Le unioni civili in Italia non sono davvero poche
Lo scrive Repubblica, tra molte proteste, ma in realtà sono in linea con quelli degli altri paesi europei, e proporzionati al totale dei matrimoni in Italia
Oggi Repubblica ha pubblicato due articoli – con grande spazio in prima pagina – dedicati al numero di unioni civili tra persone dello stesso sesso celebrate in Italia da quando è entrata in vigore la legge Cirinnà che le permette, lo scorso maggio: gli articoli sono stati molto criticati sui social network, anche dall’ex presidente del consiglio Matteo Renzi, per aver usato l’espressione «flop» (già nel sommario in prima pagina) in riferimento al presunto basso numero di unioni civili contratte finora. In particolare uno dei due articoli dice, anche questo già in prima pagina: «In otto mesi 2.802 unioni civili. In tutta Italia. Erano 2.433 a fine dicembre. Se ne sono aggiunte 369 tra gennaio e fine marzo. Non c’è che dire: decisamente un flop». A Repubblica è stato contestato il fatto di aver valutato in termini di applicazione numerica il valore di una legge che ha aumentato i diritti civili di una minoranza, quella delle persone omosessuali. In molti hanno osservato che, anche se fossero state effettivamente poche le persone ad avere usufruito delle unioni civili – “anche ci fosse stata una sola unione civile” -, la validità di un diritto e di una legge non si dovrebbe giudicare dal numero di volte che vengono esercitati. Lo stesso concetto peraltro era stato espresso dal ministro della Famiglia Enrico Costa, intervistato dallo stesso quotidiano.

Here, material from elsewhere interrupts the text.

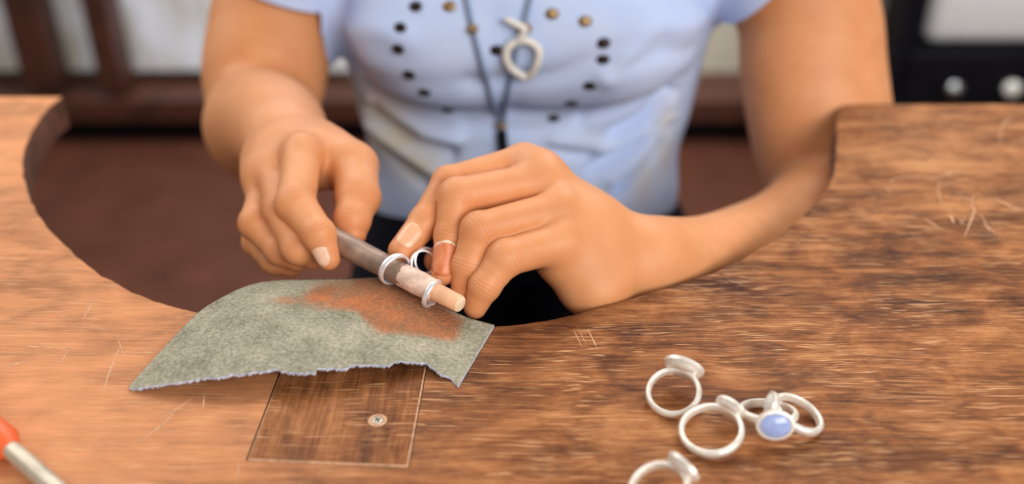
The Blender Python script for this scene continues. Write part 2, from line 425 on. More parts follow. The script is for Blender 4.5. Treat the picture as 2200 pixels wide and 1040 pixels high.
pp = thing('steel_post', 'grey steel post standing left of the black tool cabinet', 'post', (.835, 2.1, 0))
bm = bmesh.new(); lathe(bm, (.835, 2.1, .01), (0, 0, 1), [(0, .02), (1.6, .02)], 24); obj('shaft', bm, M_steel, pp, True, 40)
bm = bmesh.new(); lathe(bm, (.835, 2.1, 0), (0, 0, 1), [(0, .032), (.008, .032), (.012, .022)], 24); obj('foot', bm, M_steel, pp, True, 40)

# ------------------------------------------------------------------ bench
THK = 2.7
bench = thing('jewellers_bench', 'scratched brown wooden jewellers bench with a large rounded cut-out', 'workbench', (0, .3, 0))
cutL = [(135, 207), (100, 236), (68, 285), (50, 335), (54, 390), (72, 440), (105, 490), (160, 545), (225, 593), (300, 633), (365, 655), (430, 671), (505, 690), (575, 702)]
cutR = [(930, 716), (1000, 708), (1060, 701), (1150, 691), (1250, 670), (1330, 648), (1400, 626), (1480, 602), (1560, 573), (1640, 528), (1700, 484), (1748, 437), (1780, 398), (1793, 350), (1797, 300), (1799, 250), (1806, 228), (1822, 223)]
yb = tab(0, 206)[1]; yr = tab(2000, 222)[1]
slotL0, slotL1, slotR1, slotR0 = tab(632, 716), tab(527, 990), tab(879, 1005), tab(931, 716)
L_ = spline([tab(*p)[:2] for p in cutL], 60); R_ = spline([tab(*p)[:2] for p in cutR], 80)
rng = np.random.default_rng(2)
for arr in (L_, R_): arr[3:-3] += rng.normal(0, .035, arr[3:-3].shape)
out = [(-62, -12), (-62, yb)] + [tuple(p) for p in L_] + [tuple(slotL0[:2]), tuple(slotL1[:2]), tuple(slotR1[:2]), tuple(slotR0[:2])] + [tuple(p) for p in R_[2:]] + [(68, yr), (68, -12)]
bm = bmesh.new()
vs = [bm.verts.new(wp((x, y, 0))) for x, y in out]; f = bm.faces.new(vs)
ex = bmesh.ops.extrude_face_region(bm, geom=[f])
for v in [e for e in ex['geom'] if isinstance(e, bmesh.types.BMVert)]: v.co.z -= THK / 100
bmesh.ops.recalc_face_normals(bm, faces=bm.faces[:])
bm.edges.ensure_lookup_table()
top = [e for e in bm.edges if all(abs(v.co.z - BENCH/100) < 1e-5 for v in e.verts) and e.calc_length() > 1e-6]
slotset = [Vector((p[0]/100, p[1]/100)) for p in (slotL0, slotL1, slotR1, slotR0)]
def inslot(e): return all(min((v.co.xy - q).length for q in slotset) < 1e-5 for v in e.verts)
bmesh.ops.bevel(bm, geom=[e for e in top if not inslot(e)], offset=.0016, segments=2, affect='EDGES', profile=.6)
for fc in bm.faces:
    fc.material_index = 0 if fc.normal.z > .3 or abs(fc.normal.z) > .9 else 1
obj('bench_top', bm, [M_bench, M_side], bench, True, 35)
for x in (-58, 60):
    for y in (-8, 66):
        bm = bmesh.new(); box(bm, (x/100-.03, y/100-.03, 0), (x/100+.03, y/100+.03, .90-THK/100), .004); obj('leg', bm, M_dark, bench, False)
SCR = [[(2018, 385), (2016, 410), (2026, 443)], [(1912, 395), (1920, 384), (1960, 380), (2010, 381), (2060, 372)], [(2030, 375), (2050, 366), (2066, 372)], [(2092, 420), (2088, 446), (2094, 450), (2080, 490), (2070, 512)], [(2062, 422), (2085, 428), (2094, 420)],
 [(2085, 455), (2110, 465), (2125, 500)], [(2110, 480), (2140, 500)], [(2130, 420), (2170, 442), (2198, 452)], [(2150, 320), (2150, 280), (2165, 256), (2178, 248)], [(2040, 460), (2050, 480)], [(2060, 460), (2066, 480), (2074, 462)], [(1985, 470), (2020, 490)], [(1905, 405), (1915, 412)],
 [(1232, 708), (1250, 745)], [(1262, 706), (1285, 752)], [(1240, 702), (1262, 744)], [(205, 640), (175, 690)], [(262, 735), (235, 800), (222, 845)], [(150, 745), (128, 785)], [(0, 608), (45, 612)], [(10, 700), (150, 702), (300, 715)], [(20, 742), (200, 752)], [(380, 880), (345, 915), (290, 955)], [(515, 985), (508, 1036)],
 [(440, 840), (436, 880)], [(1960, 440), (1930, 445)], [(2060, 500), (2120, 505), (2190, 500)], [(0, 790), (60, 775)], [(250, 722), (270, 770)], [(1560, 600), (1600, 612)], [(90, 660), (160, 690)], [(340, 905), (420, 850)]]
bm = bmesh.new()
for k, pl in enumerate(SCR):
    q = [Vector(wp(tab(p[0], p[1], .006))) for p in spline(pl, 14)]
    for a, b, t in zip(q, q[1:], range(13)):
        d_ = (b - a).normalized().cross(Vector((0, 0, 1))) * (.00012 + .00022 * ((k * 7) % 5) / 4) * (2.3 if k < 13 else 1.2); w0 = math.sin(math.pi * (t + .3) / 13.6); w1 = math.sin(math.pi * (t + 1.3) / 13.9)
        bm.faces.new([bm.verts.new(p) for p in (a - d_ * w0, a + d_ * w0, b + d_ * w1, b - d_ * w1)])
o = obj('scratches', bm, M_edge, bench, False); o['kind'] = 'stuff'; o['label'] = 'pale scratches in the wood'
# bench pin: plug let in flush, tongue reaching into the cut-out under the leather
pin = thing('bench_pin', 'flush wooden bench pin with one screw let into the bench in front of the leather', 'bench pin', wp((-5, 34, -1)))
g_ = .05
def inset(p, q, t): return p + (q - p) * t
po = [slotL1 + np.array([g_, g_, 0]), slotR1 + np.array([-g_, g_, 0]), slotR0 + np.array([-g_, 0, 0]), tab(905, 660), tab(840, 628), tab(640, 630), tab(600, 660), slotL0 + np.array([g_, 0, 0])]
bm = bmesh.new(); vs = [bm.verts.new(wp((p[0], p[1], .015))) for p in po]; f = bm.faces.new(vs)
ex = bmesh.ops.extrude_face_region(bm, geom=[f])
for v in [e for e in ex['geom'] if isinstance(e, bmesh.types.BMVert)]: v.co.z -= .02
bmesh.ops.recalc_face_normals(bm, faces=bm.faces[:])
tope = [e for e in bm.edges if all(v.co.z > .899 for v in e.verts)]
res = bmesh.ops.bevel(bm, geom=tope, offset=.0007, segments=2, affect='EDGES', profile=.5)
for fc in bm.faces: fc.material_index = 0 if fc.normal.z > .97 or fc.normal.z < -.5 else 1
obj('plug', bm, [M_pin, M_edge], pin, False)
sc = tab(811, 904)
bm = bmesh.new(); lathe(bm, wp((sc[0], sc[1], .02)), (0, 0, 1), [(0, .0043), (.00015, .0042), (.0002, .0031), (-.0002, .0029), (-.0002, .0)], 32); obj('countersink', bm, M_edge, pin)
bm = bmesh.new(); lathe(bm, wp((sc[0], sc[1], .0)), (0, 0, 1), [(0, .0026), (.0003, .0026), (.0006, .0021), (.00068, 0)], 28); s_ = obj('screw', bm, M_rod, pin)
for a in (30, 120):
    bm = bmesh.new(); box(bm, (-.0017, -.00028, -.0001), (.0017, .00028, .00009)); o = obj('screw_slot', bm, M_black, None, False)
    o.parent = s_; o.location = wp((sc[0], sc[1], .066)); o.rotation_euler = (0, 0, R(a))

# ------------------------------------------------------------------ leather
lea = [(276, 834), (330, 829), (400, 818), (500, 805), (590, 794), (622, 800), (676, 800), (684, 791), (738, 791), (765, 783), (838, 784), (852, 776), (905, 779), (922, 783), (945, 801), (968, 812), (984, 829)]
leb = [(276, 831), (330, 771), (390, 706), (430, 668), (480, 637), (535, 613), (590, 603), (680, 600), (760, 598), (830, 597), (880, 618), (930, 647), (1000, 680), (1062, 698)]
def arcpar(pts, n):
    s = spline(pts, 600); dd = np.r_[0, np.cumsum(np.linalg.norm(np.diff(s, axis=0), axis=1))]; t = np.linspace(0, dd[-1], n)
    return np.stack([np.interp(t, dd, s[:, i]) for i in range(2)], 1)
NU, NV = 150, 60
Fp, Bp = arcpar(lea, NU), arcpar(leb, NU)
Fp[4:-2, 1] += rng.normal(0, 1.1, NU - 6)
Fs = Fp.copy()
for _ in range(60): Fs[1:-1] = (Fs[:-2] + Fs[2:]) / 2 * .5 + Fs[1:-1] * .5
def zf(u): return .14 + .95 * np.clip(np.sin(np.pi * np.clip(u * 1.02, 0, 1)), 0, 1) ** .8
def zb(u): return .14 + .80 * np.clip(np.sin(np.pi * np.clip((u - .05) / .93, 0, 1)), 0, 1) ** .7
LV, LS, LU = [], [], []
stain_c = [(690, 645, 48, 14, .95), (745, 652, 50, 16, .95), (815, 650, 46, 26, .75), (850, 672, 40, 24, .9), (925, 700, 60, 22, .5), (960, 716, 34, 16, .6), (625, 645, 34, 9, .8), (825, 708, 26, 12, .5)]
umb_p = np.array([(585, 655), (640, 625), (700, 594), (840, 590), (900, 622), (950, 650), (1008, 684), (996, 712), (980, 736), (900, 726), (828, 717), (790, 700), (765, 676), (690, 672), (630, 668)], float)
def polymask(p, soft):       # smooth inside mask of the umber stain
    ins, dm = False, 1e9
    for a, b in zip(umb_p, np.roll(umb_p, -1, 0)):
        t = np.clip(((p - a) @ (b - a)) / ((b - a) @ (b - a)), 0, 1); dm = min(dm, np.linalg.norm(p - a - t * (b - a)))
        if (a[1] > p[1]) != (b[1] > p[1]) and p[0] < (b[0] - a[0]) * (p[1] - a[1]) / (b[1] - a[1]) + a[0]: ins = not ins
    x = np.clip(((dm if ins else -dm) + soft * .35) / soft, 0, 1); return x * x * (3 - 2 * x)
for j in range(NV):
    v = j / (NV - 1)
    for i in range(NU):
        u = i / (NU - 1); vv = v
        jg = max(0, 1 - vv * 9); p = (Fs[i] + (Fp[i] - Fs[i]) * jg) * (1 - vv) + Bp[i] * vv
        z = zf(u) * (1 - vv) + zb(u) * vv + .16 * math.sin(math.pi * vv) * math.sin(math.pi * u) + .05 * math.sin(u * 17 + v * 3) * u * (1 - u)
        q = tab(p[0], p[1], z); LV.append(wp(q))
        LS.append(min(1, max(k[4] * math.exp(-(((p[0]-k[0])/k[2])**2 + ((p[1]-k[1])/k[3])**2)**1.6) for k in stain_c)))
        LU.append(polymask(np.array(p), 44 if p[0] < 760 else 30) * (.62 + .38 * min(1, max(0, (p[0] - 620) / 160))))
LF = [(j*NU+i, j*NU+i+1, (j+1)*NU+i+1, (j+1)*NU+i) for j in range(NV-1) for i in range(NU-1)]
le = raw('leather_scrap', LV, LF, [M_suede, M_suedeedge])
for nm, arr in (('stain', LS), ('umber', LU)):
    a = le.data.attributes.new(nm, 'FLOAT', 'POINT'); a.data.foreach_set('value', arr)
md = le.modifiers.new('thickness', 'SOLIDIFY'); md.thickness = .0019; md.offset = -1; md.material_offset_rim = 1
tag(le, 'torn grey green suede scrap with a red brown polishing stain, draped over the bench edge', 'leather')

# ------------------------------------------------------------------ mandrel and rings
MA, MB = ray(989, 654, 47.4), ray(742, 528, 51.5)
mdir = (MB - MA) / np.linalg.norm(MB - MA)
def mand(s): return MA + mdir * s
def span(px):     # distance along the mandrel whose picture x is px
    lo_, hi_ = -2., 14.
    for _ in range(50):
        mid = (lo_ + hi_) / 2; q = mand(mid); dd = q[1] * cT + (CAMH - q[2]) * sT
        if 1100 + FPX * q[0] / dd > px: lo_ = mid
        else: hi_ = mid
    return lo_
sw0, sw1, send = span(932), span(868), span(742) + 3.2
man = thing('ring_mandrel', 'tapered grey brown ring mandrel with a bare wooden tip held between both hands', 'mandrel', wp(mand(4)))
o0 = wp(MA); ax = Vector(mdir)
bm = bmesh.new(); lathe(bm, o0, ax, [(-.0004, 0), (-.0004, .0036), (0, .0041)], 32, False); obj('dowel_end', bm, M_dowelend, man, True, 40)
bm = bmesh.new(); lathe(bm, o0, ax, [(0, .0041), (.0006, .0045), (.012, .0048), (sw0/100 + .003, .0050)], 32); obj('dowel_tip', bm, M_dowel, man, True, 40)
bm = bmesh.new(); lathe(bm, o0, ax, [(sw0/100 - .001, .0052), (sw0/100, .0060), (sw0/100 + .004, .0063), ((sw0+sw1)/200, .0064), (sw1/100, .0062)], 32)
for v in bm.verts: v.co += Vector(rng.normal(0, .00024, 3))
obj('tape_wrap', bm, M_tape, man, True, 50)
bm = bmesh.new(); lathe(bm, o0, ax, [(sw1/100 - .002, .0058), (sw1/100, .0060), (span(742)/100, .0070), (send/100, .0074)], 36); obj('shaft', bm, M_shaft, man, True, 40)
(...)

Ma in molti sono anche entrati nel merito della contestazione di Repubblica e hanno fatto notare che 2.802 unioni civili tra persone dello stesso sesso in otto mesi (le prime sono state celebrate alla fine di luglio 2016) non possono essere considerate “poche”. Nel 2015, l’ultimo anno per cui abbiamo dati ISTAT disponibili, i matrimoni celebrati in Italia sono stati 194.377: dividendo per i dodici mesi dell’anno sono poco più di 16mila al mese, quindi si può dire che in otto mesi sono stati celebrati quasi 130mila matrimoni, arrotondando per eccesso. Il numero di unioni civili quindi è stato circa pari al 2,2 per cento dei matrimoni. Tenendo conto che secondo i più recenti dati ISTAT (sono del 2012) il numero di persone omosessuali residenti in Italia è compreso tra il 2 e il 6 per cento della popolazione, la percentuale di unioni civili rispetto ai matrimoni sembrerebbe proporzionata al numero di persone omosessuali. Facendo un confronto con gli altri paesi europei in cui sono state introdotte delle forme di unioni tra persone dello stesso sesso non ci sono grandi differenze con l’Italia: ad esempio, in Spagna nel 2006, l’anno dopo la loro introduzione, i matrimoni tra persone dello stesso sesso furono pari al 2,1 per cento di tutti i matrimoni, per poi fluttuare tra l’1,6 e il 2,2 per cento negli anni successivi. Nei Paesi Bassi, il primo paese del mondo a introdurre i matrimoni tra persone gay, la percentuale di queste unioni rispetto a quelle tradizionali è più o meno costante e si aggira attorno al 2 per cento. In Irlanda, che come Spagna e Italia è un paese a maggioranza cattolica, nel 2011, primo anno in cui sono state possibili, le unioni civili tra persone dello stesso sesso sono state pari al 2,1 per cento dei matrimoni sommati alle unioni civili di coppie eterosessuali.
In risposta alle critiche ricevute, Repubblica ha pubblicato sul suo sito un terzo breve articolo in cui è scritto che il quotidiano ha «creduto fortemente nella “legge Cirinnà”» e che a prescindere dal numero assoluto delle unioni civili avvenute finora «se non fosse stata stralciata dal testo la stepchild adoption, le unioni civili delle coppie omosessuali con figli sarebbero state certamente di più». Questa critica alla versione finale della legge sulle unioni civili era stata citata anche dai rappresentanti delle associazioni per la difesa dei diritti della comunità LGBT intervistati da Repubblica nel secondo articolo pubblicato questa mattina. Marilena Grassadonia, presidente delle Famiglie Arcobaleno, ad esempio ha detto: «Chi sperava con questa legge di tutelare i propri bambini, con lo stralcio della stepchild adoption si è sentito defraudato di un diritto, di certo da parte delle coppie con figli non c’è stata la corsa alle unioni civili». Un post in risposta alle critiche è stato pubblicato nel pomeriggio anche dall’autrice dell’articolo, una giornalista di Repubblica da molti anni che si occupa di solito di questioni giudiziarie e temi relativi alla Giustizia.